Mengapa tidak? Sejak 1967, Perhutani telah mengelola hutan-hutan di Jawa untuk kayu jati, getah pinus, dan hasil hutan bukan kayu melalui skema Perhutanan Sosial. Skema ini telah bertransformasi sejak 1972.
Namun kini, sekitar 1,1 juta hektar hutan Perhutani diserahkan ke Kementerian LHK berdasarkan SK Menteri LHK Nomor 287 tahun 2022 tentang Penetapan Kawasan Hutan Dengan Pengelolaan Khusus (KHDPK).
Perhutani pun dianggap gagal, khususnya dalam meredam konflik tenurial dan merehabilitasi lahan kritis di Jawa. Meskipun begitu, melalui KHDPK, BUMN yang bergerak di bidang kehutanan tersebut masih diberi kesempatan untuk berkembang. Diharapkan Perhutani bisa lebih fokus pada bisnis inti yang menguntungkan.
Namun, regulasi tentang KHDPK menuai kontroversi, baik di kalangan masyarakat maupun praktisi kehutanan. Kelompok yang pro meliputi KLHK, Dinas Kehutanan, akademisi, LSM, dan masyarakat sekitar hutan. Sementara itu, kelompok yang kontra menganggap keputusan membentuk KHDPK sebagai solusi yang tidak efektif dalam mengatasi masalah yang dihadapi Perhutani.
Banyak Penyimpangan
Untuk membahas isu tersebut, kemarin, Kamis (25/01) diadakan webinar dengan topik “Masa Depan Hutan di Jawa Pasca KHDPK”.
Dalam diskursus yang diikuti berbagai kalangan itu, kembali diingatkan, bahwa KHDPK diperuntukkan untuk enam kepentingan. Diantaranya untuk kegiatan Perhutanan Sosial (PS), untuk penataan kawasan hutan, penggunaan kawasan hutan, rehabilitasi (RHL, Lahan kritis), perlindungan hutan, dan pemanfaatan jasa lingkungan (kerjasama).
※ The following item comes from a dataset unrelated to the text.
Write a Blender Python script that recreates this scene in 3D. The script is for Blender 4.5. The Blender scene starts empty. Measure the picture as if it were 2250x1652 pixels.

Dalam diskusi webinar itu, Ary Widiyanto dari Badan Riset dan Inovasi (BRIN), mengemukakan beberapa contoh kondisi aktual di lapangan pasca penetapan KHPDK.
Di Garut misalnya. Pemerintah Daerah (Pemda) Garut meminta agar hutan lindung diserahkan pengelolaannya ke Pemda. Alasannya, karena sudah tidak diurus oleh Perhutani. Informasi negatif tentang Perhutani pun dicuatkan dari Blora – Jawa Tengah. Dikatakan bahwa ada oknum yang mulai membuat batasan-batasan atau penyerobotan kawasan hutan untuk diakui menjadi lahan lahan milik oknum tersebut.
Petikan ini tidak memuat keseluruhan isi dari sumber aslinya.